Piramidal, funesta de la tierra / nacida sombra, al cielo encaminaba / de vanos obeliscos punta altiva, / escalar pretendiendo las estrellas... Fragmento de «Primero sueño».
Sor Juana albergaría, en su corta existencia, un espacio relativamente amplio para expresar su talento lírico, lo cual no es poco, sobre todo, si se considera el universo represivo que rodeó a la brillante mujer. Sin embargo, esta libertad creativa halló su freno después de la crítica que hiciera a
un sermón de Antonio de Vieyra, un connotado teólogo portugués, jesuita, por cierto.

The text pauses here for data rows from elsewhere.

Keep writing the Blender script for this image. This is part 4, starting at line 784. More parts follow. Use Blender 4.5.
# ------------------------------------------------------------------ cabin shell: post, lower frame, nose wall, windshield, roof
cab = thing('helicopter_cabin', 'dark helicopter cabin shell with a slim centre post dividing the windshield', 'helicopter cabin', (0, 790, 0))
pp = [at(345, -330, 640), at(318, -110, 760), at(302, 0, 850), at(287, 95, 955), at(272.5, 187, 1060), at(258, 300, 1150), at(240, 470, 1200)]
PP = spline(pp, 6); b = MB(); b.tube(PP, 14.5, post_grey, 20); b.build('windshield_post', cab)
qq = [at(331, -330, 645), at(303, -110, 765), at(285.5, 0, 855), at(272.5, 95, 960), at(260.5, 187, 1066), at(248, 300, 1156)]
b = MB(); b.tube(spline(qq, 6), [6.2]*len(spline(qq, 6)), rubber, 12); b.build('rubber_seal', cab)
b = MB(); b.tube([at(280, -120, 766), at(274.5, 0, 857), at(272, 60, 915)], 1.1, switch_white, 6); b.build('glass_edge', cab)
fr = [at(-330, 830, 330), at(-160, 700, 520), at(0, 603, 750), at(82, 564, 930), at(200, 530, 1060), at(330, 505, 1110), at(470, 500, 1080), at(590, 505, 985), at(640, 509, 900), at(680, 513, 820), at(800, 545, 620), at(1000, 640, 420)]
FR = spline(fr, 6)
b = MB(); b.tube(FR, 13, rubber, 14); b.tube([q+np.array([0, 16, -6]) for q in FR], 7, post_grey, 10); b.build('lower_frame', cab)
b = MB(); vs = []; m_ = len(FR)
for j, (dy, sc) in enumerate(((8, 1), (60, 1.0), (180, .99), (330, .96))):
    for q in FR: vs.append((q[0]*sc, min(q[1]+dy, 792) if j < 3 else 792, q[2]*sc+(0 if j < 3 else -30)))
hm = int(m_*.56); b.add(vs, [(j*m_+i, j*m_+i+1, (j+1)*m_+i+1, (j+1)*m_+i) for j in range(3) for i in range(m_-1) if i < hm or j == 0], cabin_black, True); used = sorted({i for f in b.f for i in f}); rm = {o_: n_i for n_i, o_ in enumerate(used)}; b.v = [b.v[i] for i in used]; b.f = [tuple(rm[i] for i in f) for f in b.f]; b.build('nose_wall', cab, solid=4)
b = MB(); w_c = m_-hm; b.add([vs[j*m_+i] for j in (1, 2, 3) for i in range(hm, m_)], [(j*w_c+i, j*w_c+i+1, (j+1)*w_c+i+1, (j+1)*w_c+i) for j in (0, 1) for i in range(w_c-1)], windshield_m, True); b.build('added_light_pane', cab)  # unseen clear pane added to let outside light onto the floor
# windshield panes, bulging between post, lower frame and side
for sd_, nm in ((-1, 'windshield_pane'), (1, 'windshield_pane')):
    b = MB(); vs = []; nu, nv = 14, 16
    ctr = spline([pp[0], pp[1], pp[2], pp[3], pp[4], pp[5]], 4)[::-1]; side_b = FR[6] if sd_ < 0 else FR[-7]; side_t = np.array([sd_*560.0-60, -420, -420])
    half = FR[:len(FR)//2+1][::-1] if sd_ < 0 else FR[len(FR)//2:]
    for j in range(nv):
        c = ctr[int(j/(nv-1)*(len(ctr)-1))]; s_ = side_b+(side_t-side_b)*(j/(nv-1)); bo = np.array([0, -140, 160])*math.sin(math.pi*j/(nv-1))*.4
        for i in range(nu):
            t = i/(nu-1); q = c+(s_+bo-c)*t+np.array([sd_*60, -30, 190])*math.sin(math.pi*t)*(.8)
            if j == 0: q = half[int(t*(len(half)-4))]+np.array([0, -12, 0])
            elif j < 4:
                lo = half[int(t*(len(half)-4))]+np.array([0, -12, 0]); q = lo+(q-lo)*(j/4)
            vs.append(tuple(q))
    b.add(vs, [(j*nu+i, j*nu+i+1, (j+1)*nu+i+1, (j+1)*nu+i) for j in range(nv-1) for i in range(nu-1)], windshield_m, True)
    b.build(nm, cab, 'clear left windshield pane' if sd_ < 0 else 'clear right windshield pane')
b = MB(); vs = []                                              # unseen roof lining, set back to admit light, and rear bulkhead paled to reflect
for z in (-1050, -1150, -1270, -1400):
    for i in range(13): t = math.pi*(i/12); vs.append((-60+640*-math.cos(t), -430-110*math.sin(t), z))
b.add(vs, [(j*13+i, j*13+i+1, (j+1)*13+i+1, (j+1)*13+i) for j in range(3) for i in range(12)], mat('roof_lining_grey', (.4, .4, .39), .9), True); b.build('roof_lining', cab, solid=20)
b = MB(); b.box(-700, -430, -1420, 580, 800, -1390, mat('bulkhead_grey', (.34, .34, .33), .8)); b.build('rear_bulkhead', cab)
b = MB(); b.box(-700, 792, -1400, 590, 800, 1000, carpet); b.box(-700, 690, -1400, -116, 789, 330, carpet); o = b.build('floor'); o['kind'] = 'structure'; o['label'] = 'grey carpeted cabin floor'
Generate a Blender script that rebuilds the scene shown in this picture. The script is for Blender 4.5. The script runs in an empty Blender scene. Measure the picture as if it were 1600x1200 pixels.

El documento apareció en Puebla, en noviembre de 1690, bajo el título de Carta atenagórica de la madre Juana Inés de la Cruz, religiosa profesa de velo y coro en el muy religioso convento de San Jerónimo... Que imprime y dedica a la misma sor Filotea de la Cruz, su estudiosa aficionada en el convento de la Santísima Trinidad de Puebla de los Ángeles. El lenguaje directo de la misiva y su indiscutible carácter erudito ocasionaron múltiples ataques desde distintos púlpitos de escuelas y seminarios.
Después del incidente,
la monja, a instancias del obispo de Puebla, Fernández de la Santa Cruz, aceptó dedicarse a asuntos menos profanos y a deshacerse de su espaciosa biblioteca, que constaba de
más de cuatro mil volúmenes.
Este golpe mermó el espíritu ciertamente envanecido y rebelde de Sor Juana, que falleció el 17 de abril de 1695, víctima de una epidemia que azotó al convento. A lo largo de su vida cultivó pasiones, envidias y lealtades, la más valiosa de ellas, sin duda, hacia sí misma.